EUROPE'S increasing population of protected large carnivores is causing significant economic damage to traditional livestock farmers – who are now the continent's most endangered species.

Member States are reportedly spending millions of euros from their agricultural funds to compensate farmers and landowners for the damage done. Against this backdrop, experts, agricultural ministers and MEPs from across the continent met this week in the European Parliament to call upon the Commission to rethink its approach to predator protection.

The event entitled 'Manage vs. Damage' was co-hosted by MEPs Marijana Petir from Croatia, Elsi Katainen from Finland, Eric Andrieu from France, and Maria Gabriela Zoana from Romania, and EU farm unions Copa and Cogeca.

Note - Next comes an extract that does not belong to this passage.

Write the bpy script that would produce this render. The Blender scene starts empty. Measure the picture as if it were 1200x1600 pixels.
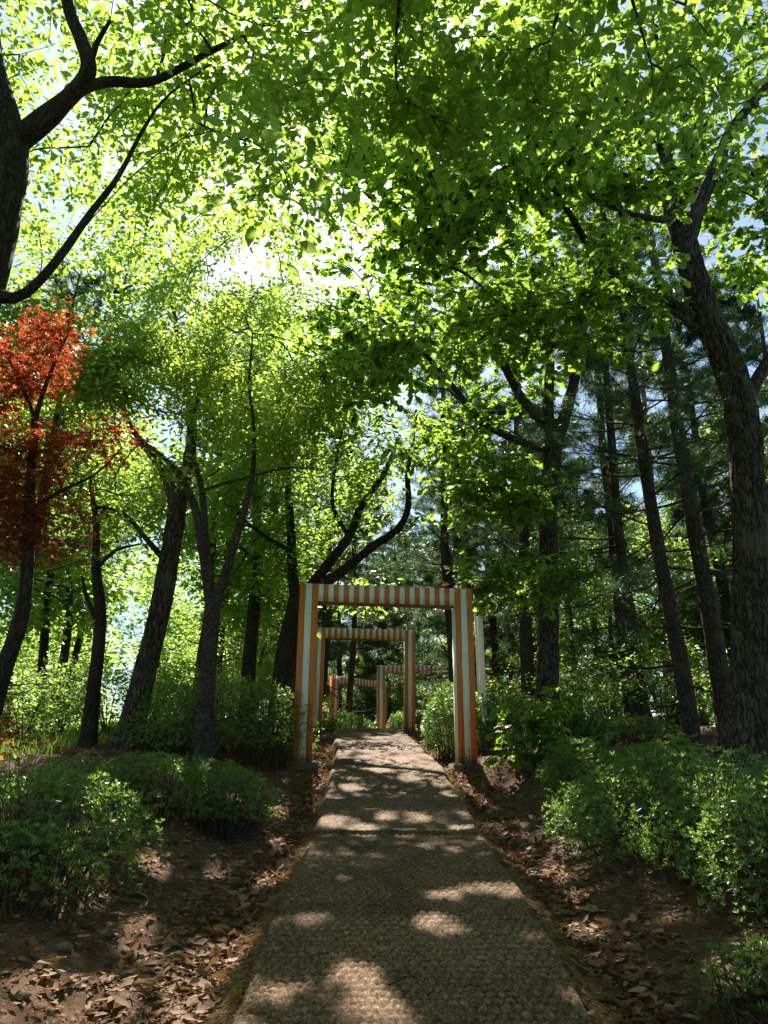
import bpy, math, random
import numpy as np
from mathutils import noise as mnoise, Vector

S = bpy.context.scene
C = S.collection
rng = np.random.default_rng(7)
random.seed(7)
R = math.radians

# ------------------------------------------------------------------ camera, sky, sun, exposure
PITCH = R(20.0)
EYE = 1.6
cam_d = bpy.data.cameras.new("camera")
cam_d.sensor_fit = 'VERTICAL'
cam_d.sensor_height = 36.0
cam_d.lens = 27.0                      # 1200 px focal length on a 1600 px tall frame
cam_d.clip_start = 0.05
cam_d.clip_end = 2000
cam = bpy.data.objects.new("camera", cam_d)
cam.location = (0, 0, EYE)
cam.rotation_euler = (R(90) + PITCH, 0, 0)
C.objects.link(cam)
S.camera = cam

SUN_EL, SUN_AZ = R(49.0), R(-5.7)      # azimuth from +Y towards +X
w = bpy.data.worlds.new("World")
S.world = w
w.use_nodes = True
nt = w.node_tree
bg = nt.nodes["Background"]
sky = nt.nodes.new("ShaderNodeTexSky")
sky.sky_type = 'NISHITA'
sky.sun_disc = False
sky.sun_elevation = SUN_EL
sky.sun_rotation = SUN_AZ
sky.air_density = 1.0
sky.dust_density = 0.8
tint = nt.nodes.new("ShaderNodeMix")
tint.data_type = 'RGBA'
tint.blend_type = 'MULTIPLY'
tint.inputs[0].default_value = 1
tint.inputs[7].default_value = (.90, 1.0, .96, 1)
nt.links.new(sky.outputs[0], tint.inputs[6])
nt.links.new(tint.outputs[2], bg.inputs[0])
bg.inputs[1].default_value = 0.055

sun_d = bpy.data.lights.new("sun", 'SUN')
sun_d.energy = 5.0
sun_d.angle = R(0.55)
sun_d.color = (1.0, 0.92, 0.82)
sun = bpy.data.objects.new("sun", sun_d)
sv = Vector((math.sin(SUN_AZ) * math.cos(SUN_EL), math.cos(SUN_AZ) * math.cos(SUN_EL), math.sin(SUN_EL)))
sun.rotation_euler = sv.to_track_quat('Z', 'Y').to_euler()
sun.location = sv * 50
C.objects.link(sun)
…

From the South to the North, the same accounts were reported from across the EU – with their numbers increasing rapidly, large carnivores are becoming bolder, coming closer to homes and herds and posing a major threat to the farming sector and rural communities. Wolves, brown bears and lynx were now thriving in Europe, said delegates, putting pressure on ecosystems and on traditional pastoralism.

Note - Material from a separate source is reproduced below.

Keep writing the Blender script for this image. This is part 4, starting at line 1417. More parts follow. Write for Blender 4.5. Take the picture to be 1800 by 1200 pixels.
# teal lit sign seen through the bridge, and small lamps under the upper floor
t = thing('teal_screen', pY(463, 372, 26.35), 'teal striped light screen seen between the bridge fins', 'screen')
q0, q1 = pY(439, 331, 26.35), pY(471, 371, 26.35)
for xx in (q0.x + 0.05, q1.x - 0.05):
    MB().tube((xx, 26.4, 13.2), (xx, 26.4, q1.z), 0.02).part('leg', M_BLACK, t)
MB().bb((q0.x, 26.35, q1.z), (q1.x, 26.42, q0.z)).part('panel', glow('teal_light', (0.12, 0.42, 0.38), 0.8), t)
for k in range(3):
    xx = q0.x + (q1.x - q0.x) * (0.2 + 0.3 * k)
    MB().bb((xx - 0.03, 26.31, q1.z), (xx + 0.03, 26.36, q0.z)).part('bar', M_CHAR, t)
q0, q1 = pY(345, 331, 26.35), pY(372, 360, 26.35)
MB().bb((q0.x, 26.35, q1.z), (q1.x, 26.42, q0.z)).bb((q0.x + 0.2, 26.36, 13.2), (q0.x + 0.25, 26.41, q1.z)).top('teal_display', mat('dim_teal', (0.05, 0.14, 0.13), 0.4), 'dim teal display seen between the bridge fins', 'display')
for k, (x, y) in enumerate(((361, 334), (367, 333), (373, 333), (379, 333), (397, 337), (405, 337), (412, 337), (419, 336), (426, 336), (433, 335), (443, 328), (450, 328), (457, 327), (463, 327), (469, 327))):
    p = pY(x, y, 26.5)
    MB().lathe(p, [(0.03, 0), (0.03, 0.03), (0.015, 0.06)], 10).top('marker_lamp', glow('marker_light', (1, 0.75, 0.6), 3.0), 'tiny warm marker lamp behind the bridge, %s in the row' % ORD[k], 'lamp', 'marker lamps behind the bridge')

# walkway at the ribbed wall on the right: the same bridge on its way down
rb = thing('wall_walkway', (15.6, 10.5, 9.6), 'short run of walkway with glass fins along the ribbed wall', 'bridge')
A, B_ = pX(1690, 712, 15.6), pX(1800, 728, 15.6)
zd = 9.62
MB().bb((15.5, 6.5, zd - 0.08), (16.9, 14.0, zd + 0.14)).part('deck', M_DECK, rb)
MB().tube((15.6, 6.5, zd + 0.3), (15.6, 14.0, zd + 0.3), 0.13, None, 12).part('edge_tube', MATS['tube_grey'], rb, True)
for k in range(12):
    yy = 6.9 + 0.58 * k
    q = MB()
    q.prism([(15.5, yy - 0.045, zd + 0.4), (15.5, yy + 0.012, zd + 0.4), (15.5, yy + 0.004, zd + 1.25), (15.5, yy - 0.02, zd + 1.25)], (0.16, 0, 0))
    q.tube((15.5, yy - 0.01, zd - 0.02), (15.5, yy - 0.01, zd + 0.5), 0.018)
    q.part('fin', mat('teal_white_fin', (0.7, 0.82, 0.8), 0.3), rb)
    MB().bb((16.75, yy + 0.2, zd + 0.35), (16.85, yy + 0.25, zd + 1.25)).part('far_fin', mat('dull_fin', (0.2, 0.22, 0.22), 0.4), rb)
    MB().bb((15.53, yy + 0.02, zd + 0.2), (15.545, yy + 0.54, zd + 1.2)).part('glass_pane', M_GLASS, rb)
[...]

Experts from Spain, Italy, France, Romania and Finland presented 'shocking' cases highlighting the extent to which local production had stopped, pasture lands had been abandoned and the ongoing rural exodus had been magnified.

Commenting, Msr Andrieu said that the issue of large carnivores had brought the EU to a crossroads, forcing its institutions to answer questions on the vision and ambition for rural areas in the decades to come. He suggested that, to maintain vibrant pastoralism, new proposals were needed together with a balanced and pragmatic approach.

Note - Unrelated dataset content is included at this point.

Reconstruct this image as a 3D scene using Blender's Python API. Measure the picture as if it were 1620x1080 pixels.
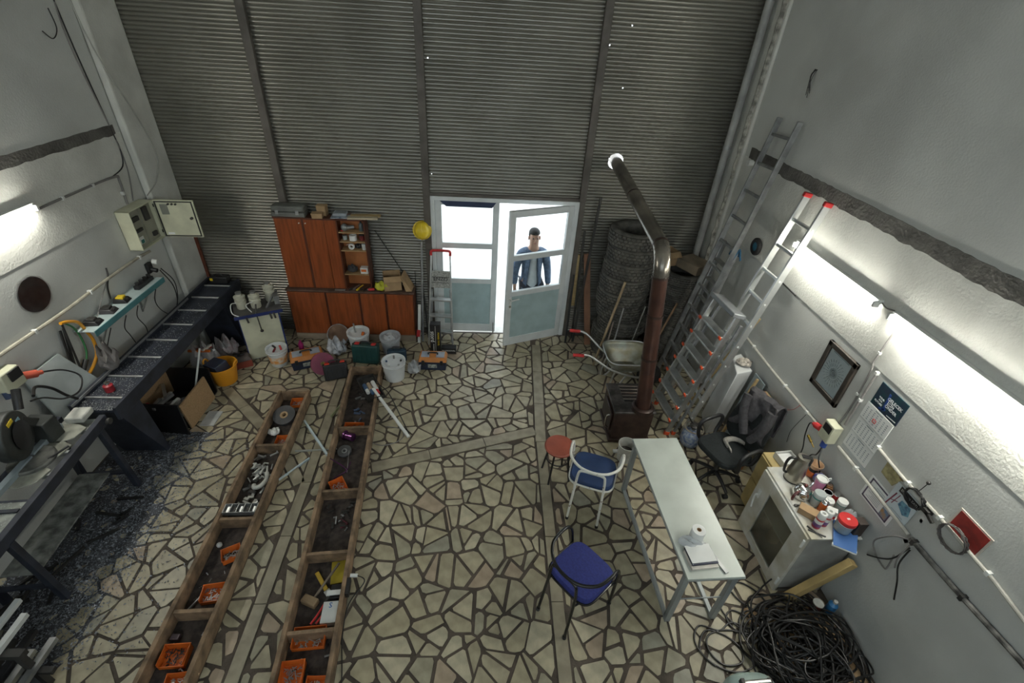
import bpy, bmesh, math, random
from mathutils import Vector, Matrix
random.seed(7)
PI = math.pi
SC = bpy.context.scene
C = SC.collection
for _o in list(bpy.data.objects):
    bpy.data.objects.remove(_o)

# ------------------------------------------------------------------ camera, sky, exposure
CAMH = 4.1
cd = bpy.data.cameras.new('camera')
cam = bpy.data.objects.new('camera', cd)
C.objects.link(cam)
cd.sensor_width = 36.0
cd.lens = 16.58
cd.clip_start = 0.05
cam.matrix_world = Matrix(((0.99777, -0.02303, -0.062649, 0.0),
                           (-0.03863, 0.5662, -0.823362, 0.0),
                           (0.054434, 0.823946, 0.564047, CAMH),
                           (0, 0, 0, 1)))
SC.camera = cam
w = bpy.data.worlds.new('overcast_sky')
SC.world = w
w.use_nodes = True
w.node_tree.nodes['Background'].inputs[0].default_value = (0.86, 0.94, 1.0, 1)
w.node_tree.nodes['Background'].inputs[1].default_value = 2.5
SC.view_settings.view_transform = 'Standard'
SC.view_settings.look = 'None'
SC.view_settings.gamma = 1.0
SC.view_settings.use_curve_mapping = False
SC.view_settings.exposure = 0.52
TUBE_POWER = 78.0

# ------------------------------------------------------------------ mesh helpers
class MB:
    def __init__(s):
        s.v = []; s.f = []
    def add(s, vs, fs, M=None):
        o = len(s.v)
        if M is not None:
            vs = [M @ Vector(p) for p in vs]
        s.v += [tuple(p) for p in vs]
        s.f += [[i + o for i in f] for f in fs]
        return s
    def box(s, x0, x1, y0, y1, z0, z1, M=None):
        v = [(x0,y0,z0),(x1,y0,z0),(x1,y1,z0),(x0,y1,z0),(x0,y0,z1),(x1,y0,z1),(x1,y1,z1),(x0,y1,z1)]
        return s.add(v, [(3,2,1,0),(4,5,6,7),(0,1,5,4),(1,2,6,5),(2,3,7,6),(3,0,4,7)], M)
    def hexa(s, v8):
        return s.add(v8, [(3,2,1,0),(4,5,6,7),(0,1,5,4),(1,2,6,5),(2,3,7,6),(3,0,4,7)])
    def beam(s, p, q, w, h, up=(0,0,1)):
        p = Vector(p); q = Vector(q); d = (q-p); L = d.length; d.normalize()
        u = Vector(up)
        if abs(d.dot(u)) > .98: u = Vector((1,0,0))
        a = d.cross(u).normalized(); b = a.cross(d).normalized()
        M = Matrix(((a.x,d.x,b.x,p.x),(a.y,d.y,b.y,p.y),(a.z,d.z,b.z,p.z),(0,0,0,1)))
        return s.box(-w/2,w/2,0,L,-h/2,h/2,M)
    def cyl(s, p, q, r, r2=None, n=14):
        p = Vector(p); q = Vector(q)
        if r2 is None: r2 = r
        d = (q-p).normalized()
        u = Vector((0,0,1)) if abs(d.z) < .9 else Vector((1,0,0))
        a = d.cross(u).normalized(); b = d.cross(a)
        vs = []
        for c, rr in ((p,r),(q,r2)):
            for i in range(n):
                t = 2*PI*i/n
                vs.append(c + a*(rr*math.cos(t)) + b*(rr*math.sin(t)))
        fs = [(i,(i+1)%n,n+(i+1)%n,n+i) for i in range(n)]
        fs += [tuple(range(n))[::-1], tuple(range(n,2*n))]
        return s.add(vs, fs)
    def tube(s, pts, r, n=8, closed=False, r_end=None):
        P = [Vector(p) for p in pts]; m = len(P)
        T = []
        for i in range(m):
            if closed: t = P[(i+1)%m]-P[i-1]
            else: t = P[min(i+1,m-1)]-P[max(i-1,0)]
            T.append(t.normalized() if t.length > 1e-9 else Vector((0,0,1)))
        u = Vector((0,0,1)) if abs(T[0].z) < .9 else Vector((1,0,0))
        a = T[0].cross(u).normalized()
        vs = []
        for i in range(m):
            a = (a - T[i]*a.dot(T[i]))
            a = a.normalized() if a.length > 1e-6 else T[i].orthogonal().normalized()
            b = T[i].cross(a)
            rr = r if r_end is None else r+(r_end-r)*i/(m-1)
            for k in range(n):
                t = 2*PI*k/n
                vs.append(P[i]+a*(rr*math.cos(t))+b*(rr*math.sin(t)))
        fs = []
        for i in range(m if closed else m-1):
            j = (i+1)%m
            for k in range(n):
                fs.append((i*n+k, i*n+(k+1)%n, j*n+(k+1)%n, j*n+k))
        if not closed:
            fs += [tuple(range(n))[::-1], tuple(range((m-1)*n, m*n))]
        return s.add(vs, fs)
    def lathe(s, prof, c=(0,0,0), n=24, M=None, wob=None):
        vs = []; m = len(prof)
        for (r,z) in prof:
            for k in range(n):
                t = 2*PI*k/n
                rr = r if wob is None else r*(1+wob(t,z))
                vs.append((c[0]+rr*math.cos(t), c[1]+rr*math.sin(t), c[2]+z))
        fs = []
        for i in range(m-1):
            for k in range(n):
                fs.append((i*n+k, i*n+(k+1)%n, (i+1)*n+(k+1)%n, (i+1)*n+k))
        if prof[0][0] > 1e-6 and prof[0] != prof[-1]: fs.append(tuple(range(n))[::-1])
        if prof[-1][0] > 1e-6 and prof[0] != prof[-1]: fs.append(tuple(range((m-1)*n, m*n)))
        return s.add(vs, fs, M)
    def prism(s, poly, z0, z1, M=None):
        n = len(poly)
        vs = [(x,y,z0) for x,y in poly]+[(x,y,z1) for x,y in poly]
        fs = [tuple(range(n))[::-1], tuple(range(n,2*n))]+[(i,(i+1)%n,n+(i+1)%n,n+i) for i in range(n)]
        return s.add(vs, fs, M)
    def prismx(s, poly, x0, x1):     # poly in (y,z)
        n = len(poly)
        vs = [(x0,y,z) for y,z in poly]+[(x1,y,z) for y,z in poly]
        fs = [tuple(range(n))[::-1], tuple(range(n,2*n))]+[(i,(i+1)%n,n+(i+1)%n,n+i) for i in range(n)]
        return s.add(vs, fs)
    def prismy(s, poly, y0, y1):     # poly in (x,z)
        n = len(poly)
        vs = [(x,y0,z) for x,z in poly]+[(x,y1,z) for x,z in poly]
        fs = [tuple(range(n)), tuple(range(n,2*n))[::-1]]+[(i,n+i,n+(i+1)%n,(i+1)%n) for i in range(n)]
        return s.add(vs, fs)
    def ball(s, c, r, n=14, m=8, zmin=-1.0, M=None):
        if not isinstance(r, (tuple, list)): r = (r,r,r)
        prof = []
        a0 = math.asin(max(-1,zmin))
        for i in range(m+1):
            a = a0+(PI/2-a0)*i/m
            prof.append((max(math.cos(a),1e-4), math.sin(a)))
        vs = []; 
        for (rr,z) in prof:
            for k in range(n):
                t = 2*PI*k/n
                vs.append((c[0]+r[0]*rr*math.cos(t), c[1]+r[1]*rr*math.sin(t), c[2]+r[2]*z))
        fs = []
        for i in range(m):
            for k in range(n):
                fs.append((i*n+k, i*n+(k+1)%n, (i+1)*n+(k+1)%n, (i+1)*n+k))
        fs.append(tuple(range(n))[::-1]); fs.append(tuple(range(m*n,(m+1)*n)))
        return s.add(vs, fs, M)
    def grid(s, fn, nu, nv):
        vs = [fn(i/nu, j/nv) for j in range(nv+1) for i in range(nu+1)]
        fs = [(j*(nu+1)+i, j*(nu+1)+i+1, (j+1)*(nu+1)+i+1, (j+1)*(nu+1)+i) for j in range(nv) for i in range(nu)]
        return s.add(vs, fs)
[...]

Ms Petir, and Jari Lappe, the Finnish Minister of Agriculture, proposed that an initial answer lay in giving member states greater flexibility to adapt the management of protected species in accordance with their local habits. Yet more MEPs suggested more simply that, once a large carnivore species was no longer endangered, it should be subject to 'more efficient and straightforward' management.

Copa-Cogeca secretary general Pekka Pesonen concluded the event by saying that: “No one can deny the fact that large carnivore populations and related damage have increased significantly over the years. Expensive protection measures, which are no longer sufficient, together with the damage caused have a negative impact on the sustainability of our farming activities.

"On top of economic hardships, farmers are now the endangered species in pastoral lands! We agree that the annexes of the Nature Directives need to be updated in order to reflect the situation on the ground and to allow for a more active management of the populations. We also need to listen to and restore the position of farmers in this debate as well as in the management of large carnivores.”